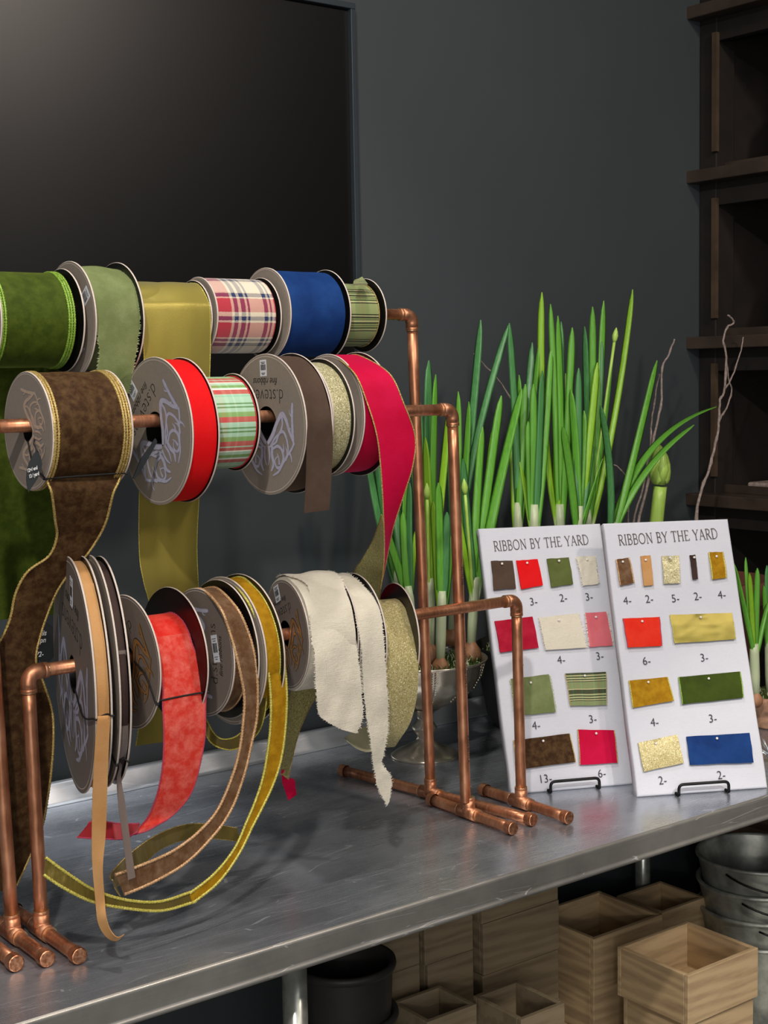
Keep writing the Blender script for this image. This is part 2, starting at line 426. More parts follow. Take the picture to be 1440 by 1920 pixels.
def sheet(rows, front, back, th=.0007, nu=8, sub=6, crinkle=0.0, bow=0.0, cfreq=40, mb=None, fray=0.0, frayfreq=1):
    """ribbon surface from (left, right) edge stations; front faces the viewer when stations run downwards"""
    mb = mb or MB(); R = catmull([(V(a), V(b)) for a, b in rows], sub)
    n = len(R); ln = 0.0; fr, bk, uv = [], [], []
    w = sum((b-a).length for a, b in R)/n
    pts = []
    for i, (a, b) in enumerate(R):
        row = []
        for j in range(nu+1):
            row.append(a.lerp(b, j/nu))
        pts.append(row)
    prev = None
    for i in range(n):
        a, b = R[i]
        al = (R[min(i+1, n-1)][0]+R[min(i+1, n-1)][1]-R[max(i-1, 0)][0]-R[max(i-1, 0)][1])
        ac = b-a
        nm = al.cross(ac)
        nm = nm.normalized() if nm.length > 1e-12 else (prev or V((0, -1, 0)))
        prev = nm
        if i: ln += ((R[i][0]+R[i][1])/2-(R[i-1][0]+R[i-1][1])/2).length
        f_, b_, u_ = [], [], []
        for j in range(nu+1):
            p = pts[i][j]; t = j/nu
            off = bow*4*t*(1-t)
            if crinkle: off += crinkle*(noise.noise(V((p.x*cfreq, p.z*cfreq*.7+p.y*5, p.y*cfreq)))) * (.4+.6*4*t*(1-t)+.3)
            q = p+nm*off
            if fray and j in (0, nu): q = q+(ac.normalized()*(random.uniform(-fray, fray)))
            f_.append(q+nm*th/2); b_.append(q-nm*th/2); u_.append((t*w, ln))
        fr.append(f_); bk.append(b_); uv.append(u_)
    mb.grid(fr, front, uv, flip=False); mb.grid(bk, back, uv, flip=True)
    for j in (0, nu):
        mb.grid([[fr[i][j], bk[i][j]] for i in range(n)], front, flip=(j != 0))
    for i in (0, n-1): mb.grid([fr[i], bk[i]], front, flip=(i == 0))
    mb.edges = ([r[0] for r in fr], [r[-1] for r in fr])
    return mb
def edging(sh, mat, r=.0013, inset=0.0, sides=(0, 1), n=6):
    mb = MB()
    for k in sides:
        path = sh.edges[k]
        # denser, beaded path
        dense = []
        for i in range(len(path)-1):
            m_ = max(1, int((path[i+1]-path[i]).length/.0016))
            for q in range(m_): dense.append(path[i].lerp(path[i+1], q/m_))
        dense.append(path[-1])
        rads = [r*(1.0+(.28 if i % 2 else -.1)) for i in range(len(dense))]
        mb.tube(dense, rads, mat, n)
    return mb
def fringe(path, outv, mat, ln=.004, dens=900, mb=None):
    """loose threads along a frayed edge"""
    mb = mb or MB()
    for i in range(len(path)-1):
        a, b = path[i], path[i+1]
        for k in range(max(1, int((b-a).length*dens))):
            p = a.lerp(b, random.random()); o = outv if not callable(outv) else outv(i)
            d = (o+V((random.uniform(-.6, .6), random.uniform(-.6, .6), random.uniform(-.7, .7)))).normalized()
            l_ = ln*random.uniform(.3, 1.1); q = p+d*l_; s_ = (b-a).normalized()*.00028
            m_ = p.lerp(q, .5)+V((random.uniform(-1, 1), random.uniform(-1, 1), random.uniform(-1, 1)))*l_*.15
            c = len(mb.v); mb.v += [p-s_, p+s_, m_+s_, m_-s_, q]
            mb.face((c, c+1, c+2, c+3), mat); mb.face((c+3, c+2, c+4), mat)
    return mb
def text_mb(txt, size, mat, thick=0.0, sx=1.0, depth=.00015, align='CENTER', shear=0.0, spacing=1.0):
    cu = bpy.data.curves.new('t', 'FONT'); cu.body = txt; cu.size = size; cu.align_x = align
    cu.extrude = depth/2; cu.offset = thick; cu.resolution_u = 3; cu.shear = shear; cu.space_character = spacing
    o = bpy.data.objects.new('t', cu); COL.objects.link(o)
    dg = bpy.context.evaluated_depsgraph_get(); dg.update()
    me = bpy.data.meshes.new_from_object(o.evaluated_get(dg))
    mb = MB(); mb.v = [V((v.co.x*sx, v.co.y, v.co.z)) for v in me.vertices]
    for p in me.polygons: mb.face(list(p.vertices), mat, None, False)
    bpy.data.objects.remove(o); bpy.data.curves.remove(cu); bpy.data.meshes.remove(me)
    return mb
# serif stroke letters: polylines with pen width, in a unit-high cell
def arc(cx, cy, rx, ry, a0, a1, n=10): return [(cx+rx*cos(radians(a0+(a1-a0)*i/n)), cy+ry*sin(radians(a0+(a1-a0)*i/n))) for i in range(n+1)]
TK, TN = .10, .056
LET = {
 'R': (.66, [([(.14, 0), (.14, 1)], TK), ([(.14, .98)]+arc(.3, .74, .22, .24, 90, -90)+[(.14, .5)], TN*1.3), ([(.3, .5), (.62, .02)], TK), ([(.03, .02), (.27, .02)], TN), ([(.03, .98), (.2, .98)], TN), ([(.55, .02), (.7, .02)], TN)]),
 'I': (.30, [([(.15, 0), (.15, 1)], TK), ([(.04, .02), (.26, .02)], TN), ([(.04, .98), (.26, .98)], TN)]),
 'B': (.62, [([(.14, 0), (.14, 1)], TK), ([(.03, .98)]+arc(.3, .755, .2, .225, 90, -90)+[(.14, .53)], TN*1.3), ([(.14, .53)]+arc(.32, .275, .24, .255, 90, -90)+[(.03, .02)], TN*1.3)]),
 'O': (.86, [(arc(.43, .5, .36, .48, 0, 360, 28), TN*1.5)]),
 'N': (.80, [([(.14, 0), (.14, 1)], TN), ([(.14, .98), (.66, .02)], TK), ([(.66, 0), (.66, 1)], TN), ([(.03, .98), (.2, .98)], TN), ([(.04, .02), (.25, .02)], TN), ([(.55, .98), (.77, .98)], TN)]),
 'Y': (.70, [([(.08, .98), (.36, .48)], TK), ([(.64, .98), (.36, .48)], TN), ([(.36, .48), (.36, 0)], TK), ([(.0, .98), (.18, .98)], TN), ([(.55, .98), (.72, .98)], TN), ([(.25, .02), (.47, .02)], TN)]),
 'T': (.66, [([(.33, 0), (.33, 1)], TK), ([(.03, .97), (.63, .97)], TN*1.2), ([(.04, .98), (.03, .82)], TN), ([(.62, .98), (.63, .82)], TN), ([(.21, .02), (.45, .02)], TN)]),
 'H': (.80, [([(.15, 0), (.15, 1)], TK), ([(.65, 0), (.65, 1)], TK), ([(.15, .52), (.65, .52)], TN), ([(.04, .98), (.26, .98)], TN), ([(.04, .02), (.26, .02)], TN), ([(.54, .98), (.76, .98)], TN), ([(.54, .02), (.76, .02)], TN)]),
 'E': (.60, [([(.14, 0), (.14, 1)], TK), ([(.03, .97), (.54, .97)], TN), ([(.53, .98), (.54, .82)], TN), ([(.14, .52), (.44, .52)], TN), ([(.03, .03), (.57, .03)], TN), ([(.56, .02), (.57, .2)], TN)]),
 'A': (.74, [([(.08, 0), (.37, 1)], TN), ([(.37, 1), (.66, 0)], TK), ([(.18, .35), (.55, .35)], TN), ([(.0, .02), (.18, .02)], TN), ([(.56, .02), (.75, .02)], TN)]),
 'D': (.78, [([(.14, 0), (.14, 1)], TK), ([(.03, .98), (.3, .98)]+arc(.3, .5, .4, .48, 90, -90, 16)+[(.03, .02)], TN*1.3)]),
 ' ': (.34, [])}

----

Given instruction: Write the material out again exactly as it appears, dropping the pictures.

Task solution:
Keep writing the Blender script for this image. This is part 2, starting at line 426. More parts follow. Take the picture to be 1440 by 1920 pixels.
def sheet(rows, front, back, th=.0007, nu=8, sub=6, crinkle=0.0, bow=0.0, cfreq=40, mb=None, fray=0.0, frayfreq=1):
    """ribbon surface from (left, right) edge stations; front faces the viewer when stations run downwards"""
    mb = mb or MB(); R = catmull([(V(a), V(b)) for a, b in rows], sub)
    n = len(R); ln = 0.0; fr, bk, uv = [], [], []
    w = sum((b-a).length for a, b in R)/n
    pts = []
    for i, (a, b) in enumerate(R):
        row = []
        for j in range(nu+1):
            row.append(a.lerp(b, j/nu))
        pts.append(row)
    prev = None
    for i in range(n):
        a, b = R[i]
        al = (R[min(i+1, n-1)][0]+R[min(i+1, n-1)][1]-R[max(i-1, 0)][0]-R[max(i-1, 0)][1])
        ac = b-a
        nm = al.cross(ac)
        nm = nm.normalized() if nm.length > 1e-12 else (prev or V((0, -1, 0)))
        prev = nm
        if i: ln += ((R[i][0]+R[i][1])/2-(R[i-1][0]+R[i-1][1])/2).length
        f_, b_, u_ = [], [], []
        for j in range(nu+1):
            p = pts[i][j]; t = j/nu
            off = bow*4*t*(1-t)
            if crinkle: off += crinkle*(noise.noise(V((p.x*cfreq, p.z*cfreq*.7+p.y*5, p.y*cfreq)))) * (.4+.6*4*t*(1-t)+.3)
            q = p+nm*off
            if fray and j in (0, nu): q = q+(ac.normalized()*(random.uniform(-fray, fray)))
            f_.append(q+nm*th/2); b_.append(q-nm*th/2); u_.append((t*w, ln))
        fr.append(f_); bk.append(b_); uv.append(u_)
    mb.grid(fr, front, uv, flip=False); mb.grid(bk, back, uv, flip=True)
    for j in (0, nu):
        mb.grid([[fr[i][j], bk[i][j]] for i in range(n)], front, flip=(j != 0))
    for i in (0, n-1): mb.grid([fr[i], bk[i]], front, flip=(i == 0))
    mb.edges = ([r[0] for r in fr], [r[-1] for r in fr])
    return mb
def edging(sh, mat, r=.0013, inset=0.0, sides=(0, 1), n=6):
    mb = MB()
    for k in sides:
        path = sh.edges[k]
        # denser, beaded path
        dense = []
        for i in range(len(path)-1):
            m_ = max(1, int((path[i+1]-path[i]).length/.0016))
            for q in range(m_): dense.append(path[i].lerp(path[i+1], q/m_))
        dense.append(path[-1])
        rads = [r*(1.0+(.28 if i % 2 else -.1)) for i in range(len(dense))]
        mb.tube(dense, rads, mat, n)
    return mb
def fringe(path, outv, mat, ln=.004, dens=900, mb=None):
    """loose threads along a frayed edge"""
    mb = mb or MB()
    for i in range(len(path)-1):
        a, b = path[i], path[i+1]
        for k in range(max(1, int((b-a).length*dens))):
            p = a.lerp(b, random.random()); o = outv if not callable(outv) else outv(i)
            d = (o+V((random.uniform(-.6, .6), random.uniform(-.6, .6), random.uniform(-.7, .7)))).normalized()
            l_ = ln*random.uniform(.3, 1.1); q = p+d*l_; s_ = (b-a).normalized()*.00028
            m_ = p.lerp(q, .5)+V((random.uniform(-1, 1), random.uniform(-1, 1), random.uniform(-1, 1)))*l_*.15
            c = len(mb.v); mb.v += [p-s_, p+s_, m_+s_, m_-s_, q]
            mb.face((c, c+1, c+2, c+3), mat); mb.face((c+3, c+2, c+4), mat)
    return mb
def text_mb(txt, size, mat, thick=0.0, sx=1.0, depth=.00015, align='CENTER', shear=0.0, spacing=1.0):
    cu = bpy.data.curves.new('t', 'FONT'); cu.body = txt; cu.size = size; cu.align_x = align
    cu.extrude = depth/2; cu.offset = thick; cu.resolution_u = 3; cu.shear = shear; cu.space_character = spacing
    o = bpy.data.objects.new('t', cu); COL.objects.link(o)
    dg = bpy.context.evaluated_depsgraph_get(); dg.update()
    me = bpy.data.meshes.new_from_object(o.evaluated_get(dg))
    mb = MB(); mb.v = [V((v.co.x*sx, v.co.y, v.co.z)) for v in me.vertices]
    for p in me.polygons: mb.face(list(p.vertices), mat, None, False)
    bpy.data.objects.remove(o); bpy.data.curves.remove(cu); bpy.data.meshes.remove(me)
    return mb
# serif stroke letters: polylines with pen width, in a unit-high cell
def arc(cx, cy, rx, ry, a0, a1, n=10): return [(cx+rx*cos(radians(a0+(a1-a0)*i/n)), cy+ry*sin(radians(a0+(a1-a0)*i/n))) for i in range(n+1)]
TK, TN = .10, .056
LET = {
 'R': (.66, [([(.14, 0), (.14, 1)], TK), ([(.14, .98)]+arc(.3, .74, .22, .24, 90, -90)+[(.14, .5)], TN*1.3), ([(.3, .5), (.62, .02)], TK), ([(.03, .02), (.27, .02)], TN), ([(.03, .98), (.2, .98)], TN), ([(.55, .02), (.7, .02)], TN)]),
 'I': (.30, [([(.15, 0), (.15, 1)], TK), ([(.04, .02), (.26, .02)], TN), ([(.04, .98), (.26, .98)], TN)]),
 'B': (.62, [([(.14, 0), (.14, 1)], TK), ([(.03, .98)]+arc(.3, .755, .2, .225, 90, -90)+[(.14, .53)], TN*1.3), ([(.14, .53)]+arc(.32, .275, .24, .255, 90, -90)+[(.03, .02)], TN*1.3)]),
 'O': (.86, [(arc(.43, .5, .36, .48, 0, 360, 28), TN*1.5)]),
 'N': (.80, [([(.14, 0), (.14, 1)], TN), ([(.14, .98), (.66, .02)], TK), ([(.66, 0), (.66, 1)], TN), ([(.03, .98), (.2, .98)], TN), ([(.04, .02), (.25, .02)], TN), ([(.55, .98), (.77, .98)], TN)]),
 'Y': (.70, [([(.08, .98), (.36, .48)], TK), ([(.64, .98), (.36, .48)], TN), ([(.36, .48), (.36, 0)], TK), ([(.0, .98), (.18, .98)], TN), ([(.55, .98), (.72, .98)], TN), ([(.25, .02), (.47, .02)], TN)]),
 'T': (.66, [([(.33, 0), (.33, 1)], TK), ([(.03, .97), (.63, .97)], TN*1.2), ([(.04, .98), (.03, .82)], TN), ([(.62, .98), (.63, .82)], TN), ([(.21, .02), (.45, .02)], TN)]),
 'H': (.80, [([(.15, 0), (.15, 1)], TK), ([(.65, 0), (.65, 1)], TK), ([(.15, .52), (.65, .52)], TN), ([(.04, .98), (.26, .98)], TN), ([(.04, .02), (.26, .02)], TN), ([(.54, .98), (.76, .98)], TN), ([(.54, .02), (.76, .02)], TN)]),
 'E': (.60, [([(.14, 0), (.14, 1)], TK), ([(.03, .97), (.54, .97)], TN), ([(.53, .98), (.54, .82)], TN), ([(.14, .52), (.44, .52)], TN), ([(.03, .03), (.57, .03)], TN), ([(.56, .02), (.57, .2)], TN)]),
 'A': (.74, [([(.08, 0), (.37, 1)], TN), ([(.37, 1), (.66, 0)], TK), ([(.18, .35), (.55, .35)], TN), ([(.0, .02), (.18, .02)], TN), ([(.56, .02), (.75, .02)], TN)]),
 'D': (.78, [([(.14, 0), (.14, 1)], TK), ([(.03, .98), (.3, .98)]+arc(.3, .5, .4, .48, 90, -90, 16)+[(.03, .02)], TN*1.3)]),
 ' ': (.34, [])}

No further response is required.